Le 7 octobre, des femmes du Bataillon Caracal de l’armée israélienne ont mené des combats de chars contre des terroristes du Hamas pendant 17 heures, tuant 50 d’entre eux.
Qu’il s’agisse d’examiner les actes des individus qui ont riposté le 7 octobre ou d’essayer de comprendre les réactions individuelles des Juifs pendant la Shoah, la résistance n’est pas chose facile à mesurer.
« Nous avons été assiégés de cent manières différentes et nous avons donc riposté de cent manières différentes », a noté le rabbin Max Nussbaum, survivant de la Shoah.
Selon Gruner, le mythe de la passivité juive a aidé les non-Juifs d’Europe à se disculper de ne pas avoir résisté eux-mêmes aux Allemands.
En d’autres termes, « l’absence supposée de résistance des Juifs a quasi-légitimé l’absence de résistance anti-nazie en général », a expliqué Gruner.
Ces « actes généralisés de résistance juive individuelle doivent être intégrés dans toute leur diversité dans notre récit standard de la Shoah », selon Gruner.
Les résistants juifs étudiés par Gruner prouvent que les Juifs de l’Allemagne nazie « pouvaient résister à l’un des régimes les plus terrifiants, souvent sans ressources ni autres moyens », a ajouté Gruner.

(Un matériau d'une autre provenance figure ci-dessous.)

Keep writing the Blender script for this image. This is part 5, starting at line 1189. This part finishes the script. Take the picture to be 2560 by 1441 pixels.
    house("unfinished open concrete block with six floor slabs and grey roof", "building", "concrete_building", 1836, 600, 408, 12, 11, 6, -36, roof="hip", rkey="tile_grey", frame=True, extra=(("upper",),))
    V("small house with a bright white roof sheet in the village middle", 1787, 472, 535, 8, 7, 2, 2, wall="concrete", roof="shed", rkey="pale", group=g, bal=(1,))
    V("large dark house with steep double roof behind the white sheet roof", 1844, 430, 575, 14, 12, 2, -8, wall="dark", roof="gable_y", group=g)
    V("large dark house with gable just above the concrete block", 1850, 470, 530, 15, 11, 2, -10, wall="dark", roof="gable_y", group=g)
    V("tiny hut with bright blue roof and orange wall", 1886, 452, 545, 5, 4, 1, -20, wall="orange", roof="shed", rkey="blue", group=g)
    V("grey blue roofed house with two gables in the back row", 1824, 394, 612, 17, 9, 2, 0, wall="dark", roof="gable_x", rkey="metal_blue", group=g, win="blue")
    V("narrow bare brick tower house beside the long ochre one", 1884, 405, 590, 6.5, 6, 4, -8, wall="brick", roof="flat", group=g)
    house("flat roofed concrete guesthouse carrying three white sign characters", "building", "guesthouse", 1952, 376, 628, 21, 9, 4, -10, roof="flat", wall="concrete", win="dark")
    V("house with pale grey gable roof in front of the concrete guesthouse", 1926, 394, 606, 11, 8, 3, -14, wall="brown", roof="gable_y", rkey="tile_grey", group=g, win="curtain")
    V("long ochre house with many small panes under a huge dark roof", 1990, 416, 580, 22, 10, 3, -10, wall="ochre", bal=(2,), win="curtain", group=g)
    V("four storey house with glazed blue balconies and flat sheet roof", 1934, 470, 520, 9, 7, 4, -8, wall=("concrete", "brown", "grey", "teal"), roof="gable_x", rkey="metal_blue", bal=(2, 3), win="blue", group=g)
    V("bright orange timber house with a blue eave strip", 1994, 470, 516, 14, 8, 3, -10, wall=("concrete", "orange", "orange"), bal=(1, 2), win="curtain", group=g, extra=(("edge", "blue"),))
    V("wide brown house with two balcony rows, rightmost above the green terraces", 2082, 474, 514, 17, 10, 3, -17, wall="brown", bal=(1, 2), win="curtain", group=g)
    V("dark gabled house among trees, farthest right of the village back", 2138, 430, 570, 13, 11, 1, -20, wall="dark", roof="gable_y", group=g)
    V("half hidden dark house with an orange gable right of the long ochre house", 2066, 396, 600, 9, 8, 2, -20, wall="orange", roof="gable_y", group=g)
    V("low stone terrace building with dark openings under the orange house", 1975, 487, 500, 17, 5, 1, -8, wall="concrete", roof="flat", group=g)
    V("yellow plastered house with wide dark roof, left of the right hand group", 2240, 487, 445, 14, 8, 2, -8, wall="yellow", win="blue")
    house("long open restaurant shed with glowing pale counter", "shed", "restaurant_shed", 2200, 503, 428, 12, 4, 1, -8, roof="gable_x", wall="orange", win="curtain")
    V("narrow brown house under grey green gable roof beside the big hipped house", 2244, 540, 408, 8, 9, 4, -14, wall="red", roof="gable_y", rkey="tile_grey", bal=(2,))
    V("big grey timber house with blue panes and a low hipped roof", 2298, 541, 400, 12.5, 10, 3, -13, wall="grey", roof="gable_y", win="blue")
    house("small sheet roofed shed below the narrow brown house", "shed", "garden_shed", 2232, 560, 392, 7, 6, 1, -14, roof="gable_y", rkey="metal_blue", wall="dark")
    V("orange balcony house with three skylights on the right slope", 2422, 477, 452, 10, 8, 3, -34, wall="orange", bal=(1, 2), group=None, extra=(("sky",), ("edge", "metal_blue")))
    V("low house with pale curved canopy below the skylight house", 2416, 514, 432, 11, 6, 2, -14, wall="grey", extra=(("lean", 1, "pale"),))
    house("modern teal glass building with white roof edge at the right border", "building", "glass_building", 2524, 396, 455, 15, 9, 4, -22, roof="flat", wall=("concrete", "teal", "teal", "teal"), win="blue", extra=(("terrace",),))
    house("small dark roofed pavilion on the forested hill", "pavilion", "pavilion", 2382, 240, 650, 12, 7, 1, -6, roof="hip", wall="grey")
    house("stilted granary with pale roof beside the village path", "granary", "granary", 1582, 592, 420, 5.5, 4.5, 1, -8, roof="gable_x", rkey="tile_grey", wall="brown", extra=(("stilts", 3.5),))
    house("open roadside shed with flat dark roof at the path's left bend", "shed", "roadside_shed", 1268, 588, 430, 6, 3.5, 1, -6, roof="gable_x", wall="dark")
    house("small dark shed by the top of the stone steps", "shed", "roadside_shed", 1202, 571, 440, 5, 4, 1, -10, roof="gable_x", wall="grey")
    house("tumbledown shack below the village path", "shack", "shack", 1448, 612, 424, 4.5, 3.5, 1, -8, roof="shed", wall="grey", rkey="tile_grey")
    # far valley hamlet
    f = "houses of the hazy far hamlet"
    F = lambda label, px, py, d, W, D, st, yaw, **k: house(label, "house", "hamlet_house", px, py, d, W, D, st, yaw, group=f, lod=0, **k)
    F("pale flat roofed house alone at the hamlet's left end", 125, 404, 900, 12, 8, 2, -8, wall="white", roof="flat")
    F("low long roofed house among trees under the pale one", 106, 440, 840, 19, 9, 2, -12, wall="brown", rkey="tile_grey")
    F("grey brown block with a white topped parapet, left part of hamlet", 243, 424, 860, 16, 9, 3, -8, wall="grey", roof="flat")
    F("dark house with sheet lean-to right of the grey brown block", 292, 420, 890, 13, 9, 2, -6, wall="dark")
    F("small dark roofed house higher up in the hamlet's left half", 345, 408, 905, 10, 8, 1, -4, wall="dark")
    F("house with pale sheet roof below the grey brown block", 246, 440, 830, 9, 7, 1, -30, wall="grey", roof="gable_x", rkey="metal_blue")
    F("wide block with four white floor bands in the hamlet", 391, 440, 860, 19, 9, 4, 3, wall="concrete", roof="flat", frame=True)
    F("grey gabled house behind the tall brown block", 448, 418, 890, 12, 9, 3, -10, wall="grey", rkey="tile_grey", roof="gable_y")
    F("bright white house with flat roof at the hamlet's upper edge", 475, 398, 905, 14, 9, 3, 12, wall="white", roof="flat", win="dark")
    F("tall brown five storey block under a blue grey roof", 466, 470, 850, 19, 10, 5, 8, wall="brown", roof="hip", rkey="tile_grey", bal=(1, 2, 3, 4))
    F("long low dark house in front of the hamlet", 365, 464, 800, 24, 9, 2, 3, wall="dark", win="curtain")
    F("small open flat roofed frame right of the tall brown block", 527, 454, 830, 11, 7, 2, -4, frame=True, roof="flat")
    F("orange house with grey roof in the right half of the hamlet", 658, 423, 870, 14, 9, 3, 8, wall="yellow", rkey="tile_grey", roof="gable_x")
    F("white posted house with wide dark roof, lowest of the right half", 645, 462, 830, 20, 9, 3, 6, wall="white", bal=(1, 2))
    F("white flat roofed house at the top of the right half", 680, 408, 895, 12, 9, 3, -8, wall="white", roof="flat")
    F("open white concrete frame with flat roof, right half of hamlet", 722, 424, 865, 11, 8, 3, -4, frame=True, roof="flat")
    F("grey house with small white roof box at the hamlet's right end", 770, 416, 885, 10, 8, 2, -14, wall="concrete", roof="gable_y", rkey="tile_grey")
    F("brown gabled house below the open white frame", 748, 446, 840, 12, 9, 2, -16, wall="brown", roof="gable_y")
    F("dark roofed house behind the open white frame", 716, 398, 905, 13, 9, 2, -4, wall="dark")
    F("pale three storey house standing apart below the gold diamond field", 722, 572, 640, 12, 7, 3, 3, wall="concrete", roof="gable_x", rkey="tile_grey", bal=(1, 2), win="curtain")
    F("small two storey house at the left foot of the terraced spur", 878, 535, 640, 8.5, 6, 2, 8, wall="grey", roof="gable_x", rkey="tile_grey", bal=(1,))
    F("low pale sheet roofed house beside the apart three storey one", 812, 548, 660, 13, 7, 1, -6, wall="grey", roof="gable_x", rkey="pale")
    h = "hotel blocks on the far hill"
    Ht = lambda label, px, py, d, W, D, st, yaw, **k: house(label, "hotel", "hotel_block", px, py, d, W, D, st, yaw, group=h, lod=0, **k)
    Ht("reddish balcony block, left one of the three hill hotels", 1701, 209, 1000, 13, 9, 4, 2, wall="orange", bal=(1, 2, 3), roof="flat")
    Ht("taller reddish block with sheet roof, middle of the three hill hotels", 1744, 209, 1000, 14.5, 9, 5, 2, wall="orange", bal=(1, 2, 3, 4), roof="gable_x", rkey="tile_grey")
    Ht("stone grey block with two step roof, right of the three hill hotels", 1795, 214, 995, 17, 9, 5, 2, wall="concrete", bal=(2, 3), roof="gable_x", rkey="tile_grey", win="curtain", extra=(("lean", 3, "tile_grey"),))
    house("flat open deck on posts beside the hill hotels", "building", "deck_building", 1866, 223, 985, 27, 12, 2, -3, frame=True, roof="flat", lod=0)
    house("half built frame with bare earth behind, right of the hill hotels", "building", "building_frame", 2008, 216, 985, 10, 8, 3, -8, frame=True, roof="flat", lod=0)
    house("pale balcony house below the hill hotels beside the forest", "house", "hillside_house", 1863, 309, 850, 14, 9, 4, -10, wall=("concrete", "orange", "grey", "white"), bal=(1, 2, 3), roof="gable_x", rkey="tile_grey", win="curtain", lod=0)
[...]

« Dans toute société, chacun a non seulement la capacité mais aussi la responsabilité de résister à l’autoritarisme et à la discrimination raciale et ethnique », a écrit Gruner.
Gruner a indiqué avoir eu plusieurs surprises en consultant les archives.

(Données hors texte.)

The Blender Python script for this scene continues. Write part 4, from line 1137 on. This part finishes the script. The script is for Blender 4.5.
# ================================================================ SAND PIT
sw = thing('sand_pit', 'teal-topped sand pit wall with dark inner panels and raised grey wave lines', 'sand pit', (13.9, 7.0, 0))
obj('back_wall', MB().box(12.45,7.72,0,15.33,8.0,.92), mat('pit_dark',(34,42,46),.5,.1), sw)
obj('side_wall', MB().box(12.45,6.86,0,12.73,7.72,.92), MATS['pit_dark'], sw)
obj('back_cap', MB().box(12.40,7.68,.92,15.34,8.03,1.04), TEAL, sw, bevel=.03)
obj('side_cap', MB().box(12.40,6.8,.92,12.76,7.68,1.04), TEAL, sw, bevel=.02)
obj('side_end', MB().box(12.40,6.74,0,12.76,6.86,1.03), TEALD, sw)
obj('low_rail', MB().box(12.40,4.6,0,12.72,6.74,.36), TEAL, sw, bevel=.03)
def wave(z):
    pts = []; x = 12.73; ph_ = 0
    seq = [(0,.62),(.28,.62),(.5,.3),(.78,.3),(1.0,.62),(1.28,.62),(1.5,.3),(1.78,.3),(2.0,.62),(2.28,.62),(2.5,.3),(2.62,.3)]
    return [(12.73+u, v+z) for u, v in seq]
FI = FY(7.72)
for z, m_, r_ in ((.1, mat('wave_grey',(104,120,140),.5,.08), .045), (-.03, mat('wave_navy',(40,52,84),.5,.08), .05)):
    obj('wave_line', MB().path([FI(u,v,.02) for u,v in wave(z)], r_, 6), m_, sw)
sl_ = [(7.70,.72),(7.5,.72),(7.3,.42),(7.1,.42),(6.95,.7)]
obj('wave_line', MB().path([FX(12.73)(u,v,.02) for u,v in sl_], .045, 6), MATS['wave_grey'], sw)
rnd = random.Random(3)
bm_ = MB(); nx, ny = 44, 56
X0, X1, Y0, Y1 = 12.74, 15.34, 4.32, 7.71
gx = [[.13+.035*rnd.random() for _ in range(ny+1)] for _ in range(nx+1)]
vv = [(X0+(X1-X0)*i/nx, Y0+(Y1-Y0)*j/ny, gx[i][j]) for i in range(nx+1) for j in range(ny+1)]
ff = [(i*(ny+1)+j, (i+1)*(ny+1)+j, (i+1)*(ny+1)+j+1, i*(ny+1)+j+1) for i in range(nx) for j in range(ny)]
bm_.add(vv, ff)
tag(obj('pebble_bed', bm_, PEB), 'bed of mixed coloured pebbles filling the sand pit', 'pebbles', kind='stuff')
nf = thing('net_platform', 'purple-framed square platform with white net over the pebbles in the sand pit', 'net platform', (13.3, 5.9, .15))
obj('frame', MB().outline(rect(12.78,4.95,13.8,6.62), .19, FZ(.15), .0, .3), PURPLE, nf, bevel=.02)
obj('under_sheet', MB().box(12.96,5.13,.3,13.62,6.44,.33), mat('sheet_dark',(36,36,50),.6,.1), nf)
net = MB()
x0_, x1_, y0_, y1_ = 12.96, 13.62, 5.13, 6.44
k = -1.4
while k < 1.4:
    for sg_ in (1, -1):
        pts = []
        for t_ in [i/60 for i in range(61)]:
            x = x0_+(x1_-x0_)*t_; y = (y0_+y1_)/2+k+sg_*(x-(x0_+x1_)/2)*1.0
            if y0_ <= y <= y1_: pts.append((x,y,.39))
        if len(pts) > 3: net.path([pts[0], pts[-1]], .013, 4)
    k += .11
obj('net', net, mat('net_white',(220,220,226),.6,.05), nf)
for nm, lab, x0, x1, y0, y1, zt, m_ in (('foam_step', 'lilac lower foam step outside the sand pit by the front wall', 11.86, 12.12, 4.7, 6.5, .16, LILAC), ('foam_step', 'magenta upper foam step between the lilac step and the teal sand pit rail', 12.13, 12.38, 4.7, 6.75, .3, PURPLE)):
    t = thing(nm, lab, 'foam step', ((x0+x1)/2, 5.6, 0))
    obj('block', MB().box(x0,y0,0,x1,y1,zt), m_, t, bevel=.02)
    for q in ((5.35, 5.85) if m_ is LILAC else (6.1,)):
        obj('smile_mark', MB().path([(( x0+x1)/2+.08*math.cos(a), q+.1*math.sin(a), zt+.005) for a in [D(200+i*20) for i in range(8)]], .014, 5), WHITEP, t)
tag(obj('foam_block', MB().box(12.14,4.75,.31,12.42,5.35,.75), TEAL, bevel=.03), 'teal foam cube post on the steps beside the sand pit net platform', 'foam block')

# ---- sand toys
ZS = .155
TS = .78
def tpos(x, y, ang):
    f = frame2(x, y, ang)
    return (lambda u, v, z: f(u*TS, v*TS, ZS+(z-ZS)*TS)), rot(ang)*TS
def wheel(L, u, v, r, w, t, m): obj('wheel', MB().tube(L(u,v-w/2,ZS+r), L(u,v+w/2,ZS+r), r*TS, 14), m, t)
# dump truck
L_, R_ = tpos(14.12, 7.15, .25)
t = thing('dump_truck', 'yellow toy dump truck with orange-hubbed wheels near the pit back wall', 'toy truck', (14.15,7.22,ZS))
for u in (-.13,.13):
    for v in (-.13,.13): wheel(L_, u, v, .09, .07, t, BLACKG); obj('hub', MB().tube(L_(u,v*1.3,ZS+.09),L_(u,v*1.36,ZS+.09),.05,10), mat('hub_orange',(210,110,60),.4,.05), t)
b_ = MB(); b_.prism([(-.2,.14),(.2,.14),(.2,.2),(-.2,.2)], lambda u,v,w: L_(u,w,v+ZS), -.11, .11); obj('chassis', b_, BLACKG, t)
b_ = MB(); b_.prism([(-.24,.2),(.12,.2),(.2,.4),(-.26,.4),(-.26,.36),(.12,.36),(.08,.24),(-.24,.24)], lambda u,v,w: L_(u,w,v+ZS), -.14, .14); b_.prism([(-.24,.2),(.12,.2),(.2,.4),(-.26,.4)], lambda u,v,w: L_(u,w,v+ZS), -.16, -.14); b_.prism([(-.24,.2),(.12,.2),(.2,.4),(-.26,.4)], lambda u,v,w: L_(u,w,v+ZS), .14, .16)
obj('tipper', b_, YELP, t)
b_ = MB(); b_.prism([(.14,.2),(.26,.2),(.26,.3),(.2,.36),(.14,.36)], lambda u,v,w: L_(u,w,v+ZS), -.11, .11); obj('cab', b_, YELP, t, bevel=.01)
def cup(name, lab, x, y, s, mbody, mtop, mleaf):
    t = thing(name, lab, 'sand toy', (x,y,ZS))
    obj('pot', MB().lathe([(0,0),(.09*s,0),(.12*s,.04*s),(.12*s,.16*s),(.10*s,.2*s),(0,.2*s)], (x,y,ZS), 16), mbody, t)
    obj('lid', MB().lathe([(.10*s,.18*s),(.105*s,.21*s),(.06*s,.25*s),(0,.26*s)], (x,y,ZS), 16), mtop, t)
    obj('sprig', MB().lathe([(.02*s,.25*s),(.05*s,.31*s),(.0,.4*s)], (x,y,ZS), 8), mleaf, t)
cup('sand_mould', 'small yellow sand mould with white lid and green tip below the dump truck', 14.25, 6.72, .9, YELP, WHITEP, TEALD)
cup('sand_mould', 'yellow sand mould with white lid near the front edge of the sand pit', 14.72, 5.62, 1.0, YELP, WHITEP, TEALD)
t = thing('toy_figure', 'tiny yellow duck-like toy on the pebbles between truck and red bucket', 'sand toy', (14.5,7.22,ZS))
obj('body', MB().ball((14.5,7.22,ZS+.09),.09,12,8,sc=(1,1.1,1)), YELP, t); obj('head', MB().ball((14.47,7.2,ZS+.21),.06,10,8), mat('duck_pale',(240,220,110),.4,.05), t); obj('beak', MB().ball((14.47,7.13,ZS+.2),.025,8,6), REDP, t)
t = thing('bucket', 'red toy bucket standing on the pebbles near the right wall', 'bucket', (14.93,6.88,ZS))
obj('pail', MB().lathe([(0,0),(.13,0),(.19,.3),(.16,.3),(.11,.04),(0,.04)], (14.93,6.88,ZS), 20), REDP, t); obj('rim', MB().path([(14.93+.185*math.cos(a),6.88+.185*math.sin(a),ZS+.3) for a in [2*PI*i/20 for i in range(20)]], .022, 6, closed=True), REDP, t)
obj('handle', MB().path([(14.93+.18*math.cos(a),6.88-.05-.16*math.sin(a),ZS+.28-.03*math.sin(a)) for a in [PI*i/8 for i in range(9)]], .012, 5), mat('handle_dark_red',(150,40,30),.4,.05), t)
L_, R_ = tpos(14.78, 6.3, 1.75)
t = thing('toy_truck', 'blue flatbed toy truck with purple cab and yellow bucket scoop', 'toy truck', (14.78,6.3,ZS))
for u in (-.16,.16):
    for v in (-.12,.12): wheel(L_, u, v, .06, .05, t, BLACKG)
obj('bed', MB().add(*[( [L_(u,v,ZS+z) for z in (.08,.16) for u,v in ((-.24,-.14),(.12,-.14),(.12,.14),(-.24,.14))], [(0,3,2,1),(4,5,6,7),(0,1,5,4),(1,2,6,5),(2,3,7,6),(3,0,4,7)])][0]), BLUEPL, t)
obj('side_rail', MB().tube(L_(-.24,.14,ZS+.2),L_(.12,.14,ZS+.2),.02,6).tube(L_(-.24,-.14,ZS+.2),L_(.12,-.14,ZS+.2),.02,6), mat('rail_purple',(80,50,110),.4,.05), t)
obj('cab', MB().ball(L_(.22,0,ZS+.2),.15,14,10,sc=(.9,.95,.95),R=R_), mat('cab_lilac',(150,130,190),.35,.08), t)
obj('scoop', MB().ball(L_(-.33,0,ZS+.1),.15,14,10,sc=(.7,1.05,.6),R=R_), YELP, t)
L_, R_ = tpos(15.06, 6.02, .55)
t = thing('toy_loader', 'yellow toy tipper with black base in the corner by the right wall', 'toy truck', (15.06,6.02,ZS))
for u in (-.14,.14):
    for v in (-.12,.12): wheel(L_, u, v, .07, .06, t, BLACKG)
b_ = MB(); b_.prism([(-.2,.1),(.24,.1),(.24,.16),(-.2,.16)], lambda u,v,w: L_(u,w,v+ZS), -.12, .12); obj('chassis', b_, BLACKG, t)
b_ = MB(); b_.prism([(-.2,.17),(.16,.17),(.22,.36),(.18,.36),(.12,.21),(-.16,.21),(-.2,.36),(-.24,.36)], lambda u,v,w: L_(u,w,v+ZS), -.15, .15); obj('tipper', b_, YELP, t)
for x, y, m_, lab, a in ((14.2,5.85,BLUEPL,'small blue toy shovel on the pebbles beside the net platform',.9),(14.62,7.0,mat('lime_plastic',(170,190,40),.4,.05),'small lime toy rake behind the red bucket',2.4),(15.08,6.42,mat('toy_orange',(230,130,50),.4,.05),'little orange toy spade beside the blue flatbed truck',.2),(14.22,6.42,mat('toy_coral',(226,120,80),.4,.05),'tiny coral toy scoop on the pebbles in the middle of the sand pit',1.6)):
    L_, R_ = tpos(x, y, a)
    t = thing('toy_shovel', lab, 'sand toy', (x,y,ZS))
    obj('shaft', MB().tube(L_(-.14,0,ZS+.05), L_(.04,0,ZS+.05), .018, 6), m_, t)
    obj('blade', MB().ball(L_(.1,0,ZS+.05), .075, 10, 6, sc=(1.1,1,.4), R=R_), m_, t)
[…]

« Dans les mêmes sources judiciaires et policières qui ont révélé les actes de résistance nombreux et généralisés de certains Juifs, on trouve des exemples de protestation d’Allemands non-juifs contre la persécution des Juifs, un aspect que j’ai laissé de côté dans mon livre », a déclaré Gruner.
« De nombreux Allemands non-juifs, hommes et femmes, ont été punis par les tribunaux nazis pour leur solidarité et leur courage, et condamnés à des peines de prison pour leur protestation », a ajouté Gruner.

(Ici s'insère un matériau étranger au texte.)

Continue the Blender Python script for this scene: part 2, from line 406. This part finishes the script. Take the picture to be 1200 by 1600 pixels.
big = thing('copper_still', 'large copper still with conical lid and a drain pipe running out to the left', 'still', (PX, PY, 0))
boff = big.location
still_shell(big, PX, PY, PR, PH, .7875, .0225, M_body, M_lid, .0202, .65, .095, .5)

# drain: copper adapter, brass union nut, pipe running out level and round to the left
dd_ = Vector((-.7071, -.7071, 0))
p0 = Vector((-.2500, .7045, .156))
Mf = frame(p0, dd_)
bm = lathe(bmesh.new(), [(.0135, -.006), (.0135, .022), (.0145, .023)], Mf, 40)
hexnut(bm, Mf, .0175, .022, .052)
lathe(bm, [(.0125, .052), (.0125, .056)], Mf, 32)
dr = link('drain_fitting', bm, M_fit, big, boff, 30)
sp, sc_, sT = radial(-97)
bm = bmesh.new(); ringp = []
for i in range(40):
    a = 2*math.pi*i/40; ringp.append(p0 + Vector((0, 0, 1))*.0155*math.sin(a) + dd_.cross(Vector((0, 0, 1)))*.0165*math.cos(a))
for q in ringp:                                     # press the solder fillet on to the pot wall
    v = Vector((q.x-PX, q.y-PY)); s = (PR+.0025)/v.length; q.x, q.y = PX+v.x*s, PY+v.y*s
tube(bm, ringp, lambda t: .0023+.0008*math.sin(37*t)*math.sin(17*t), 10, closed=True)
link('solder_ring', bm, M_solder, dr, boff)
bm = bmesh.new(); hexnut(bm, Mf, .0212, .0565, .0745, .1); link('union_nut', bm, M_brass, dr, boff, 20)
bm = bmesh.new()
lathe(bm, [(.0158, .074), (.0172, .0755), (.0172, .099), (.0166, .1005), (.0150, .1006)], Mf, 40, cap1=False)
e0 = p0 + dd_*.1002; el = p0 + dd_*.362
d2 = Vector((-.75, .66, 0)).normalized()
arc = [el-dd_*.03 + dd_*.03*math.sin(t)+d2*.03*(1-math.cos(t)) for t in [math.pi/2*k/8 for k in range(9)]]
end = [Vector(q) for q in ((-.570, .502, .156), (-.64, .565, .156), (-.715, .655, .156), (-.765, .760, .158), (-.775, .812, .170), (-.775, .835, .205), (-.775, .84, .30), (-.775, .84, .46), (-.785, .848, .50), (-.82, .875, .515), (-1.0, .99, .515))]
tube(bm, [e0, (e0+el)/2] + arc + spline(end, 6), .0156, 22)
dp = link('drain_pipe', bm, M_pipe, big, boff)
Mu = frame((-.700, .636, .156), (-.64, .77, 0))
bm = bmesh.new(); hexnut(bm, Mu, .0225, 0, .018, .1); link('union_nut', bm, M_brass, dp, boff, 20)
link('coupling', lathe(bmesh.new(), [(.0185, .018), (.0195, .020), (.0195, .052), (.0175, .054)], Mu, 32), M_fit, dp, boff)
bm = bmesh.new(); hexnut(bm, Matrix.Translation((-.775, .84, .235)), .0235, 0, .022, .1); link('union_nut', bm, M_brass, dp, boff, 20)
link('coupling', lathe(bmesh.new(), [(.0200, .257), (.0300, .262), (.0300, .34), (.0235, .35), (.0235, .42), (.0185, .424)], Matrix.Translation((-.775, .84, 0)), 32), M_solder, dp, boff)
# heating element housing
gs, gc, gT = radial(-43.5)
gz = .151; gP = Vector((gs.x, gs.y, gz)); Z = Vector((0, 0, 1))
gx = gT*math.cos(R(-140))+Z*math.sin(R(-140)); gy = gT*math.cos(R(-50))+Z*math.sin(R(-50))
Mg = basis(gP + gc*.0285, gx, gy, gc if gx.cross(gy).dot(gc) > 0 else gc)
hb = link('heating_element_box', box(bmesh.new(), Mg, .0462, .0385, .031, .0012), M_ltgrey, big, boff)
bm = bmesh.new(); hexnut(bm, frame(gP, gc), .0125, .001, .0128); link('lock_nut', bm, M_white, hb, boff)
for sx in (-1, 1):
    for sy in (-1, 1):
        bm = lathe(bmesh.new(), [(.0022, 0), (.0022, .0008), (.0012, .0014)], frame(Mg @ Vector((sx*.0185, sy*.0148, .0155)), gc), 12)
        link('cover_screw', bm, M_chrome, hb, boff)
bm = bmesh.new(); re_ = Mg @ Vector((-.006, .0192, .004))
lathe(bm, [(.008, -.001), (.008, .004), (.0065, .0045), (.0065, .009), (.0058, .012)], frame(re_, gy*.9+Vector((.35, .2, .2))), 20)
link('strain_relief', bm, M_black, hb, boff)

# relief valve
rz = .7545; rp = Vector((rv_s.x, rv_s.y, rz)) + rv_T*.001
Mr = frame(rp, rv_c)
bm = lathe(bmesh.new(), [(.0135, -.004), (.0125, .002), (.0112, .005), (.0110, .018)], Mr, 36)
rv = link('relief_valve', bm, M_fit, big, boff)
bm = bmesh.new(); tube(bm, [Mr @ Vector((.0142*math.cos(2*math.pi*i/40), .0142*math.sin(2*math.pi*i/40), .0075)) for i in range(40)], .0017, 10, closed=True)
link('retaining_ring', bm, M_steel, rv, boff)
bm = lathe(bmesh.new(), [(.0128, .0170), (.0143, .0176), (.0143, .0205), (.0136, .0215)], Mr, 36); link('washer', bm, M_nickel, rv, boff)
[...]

L’ouvrage de Gruner est à la fois une étude et un mémorial pour les Juifs qui ont résisté aux nazis, et notamment pour ceux qui « ne peuvent être reconnus parce qu’ils n’ont jamais été découverts, n’ont pas laissé de traces dans les archives, ont été contraints au silence, ou parce qu’ils ont péri pendant la Shoah ».
« En racontant leur histoire, ce livre commémore leur action et leur dignité », a déclaré Gruner.